Cerro Rico of Potosi

In the sixteenth and seventeenth centuries the Cerro Rico of Potosi (Mexico's Guanajuato and Zacatecas silver mines had their boom much later) was the hub of Latin American colonial life: around it, in one way or another, revolved the Chilean economy, which sent it wheat, dried meat, hides, and wines; the cattle-raising and crafts of Cordoba and Tucuman in Argentina, which supplied it with draft animals and textiles; the mercury mines of Huancavelica; and the Arica region whence the silver was shipped to Lima, chief administrative center of the period. In the independence period the area, now a part of Bolivia, still had a larger population than what is now Argentina. A century and a half later Bolivia's population is almost six times smaller than Argentina's.
Potosian society, sick with ostentation and extravagance, left Bolivia with only a vague memory of its splendors, of the ruins of its churches and palaces, and of 8 million Indian corpses. Any one of the diamonds encrusted in a rich caballero's shield was worth more than what an Indian could earn in his whole life under the mitayo, (A mitayo is an Indian who pays a mita. or tribute, usually in the form of forced labor in public works, especially the mines) but the caballero took off with the diamonds. If it were not a futile exercise, Bolivia—now one of the world's most poverty-stricken countries—could boast of having nourished the wealth of the wealthiest. In our time Potosi is a poor city in a poor Bolivia: "The city which has given most to the world and has the least," as an old Potosian lady, enveloped in a mile of alpaca shawl, told me when we talked on the Andalusian patio of her two-century-old house. Condemned to nostalgia, tortured by poverty and cold, Potosi remains an open wound of the colonial system in America: a still audible "J'accuse."

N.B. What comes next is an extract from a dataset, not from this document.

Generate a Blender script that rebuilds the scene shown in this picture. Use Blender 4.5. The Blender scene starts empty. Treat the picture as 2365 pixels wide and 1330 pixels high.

In three centuries Potosi's Cerro Rico consumed 8 million lives. The Indians, including women and children, were torn from their agricultural communities and driven to the Cerro. Of every ten who went up into the freezing wilderness, seven never returned. Luis Capoche, an owner of mines and mills, wrote that "the roads were so covered with people that the whole kingdom seemed on the move." In their communities the Indians saw "many afflicted women returning without husbands and with many orphaned children" and they knew that "a thousand deaths and disasters" awaited them in the mines. The Spaniards scoured the countryside for hundreds of miles for labor. Many died on the way, before reaching Potosi, but it was the terrible work conditions in the mine that killed the most people. Soon after the mine began operating, in 1550, the Dominican monk Domingo de Santo Tomas told the Council of the Indies that Potosi was a "mouth of hell" which swallowed Indians by the thousands every year, and that rapacious mine owners treated them "like stray animals." Later Fray Rodrigo de Loaysa said: "These poor Indians are like sardines in the sea. Just as other fish pursue the sardines to seize and devour them, so everyone in these lands pursues the wretched Indians." Chiefs of Indian communities had to replace the constantly dying mitayos with new men between eighteen and fifty years old. The huge stone-walled corral where Indians were assigned to mine and mill owners is now used by workers as a football ground. The mitayos' jail—a shapeless mass of ruins—can still be seen at the entrance to Potosi.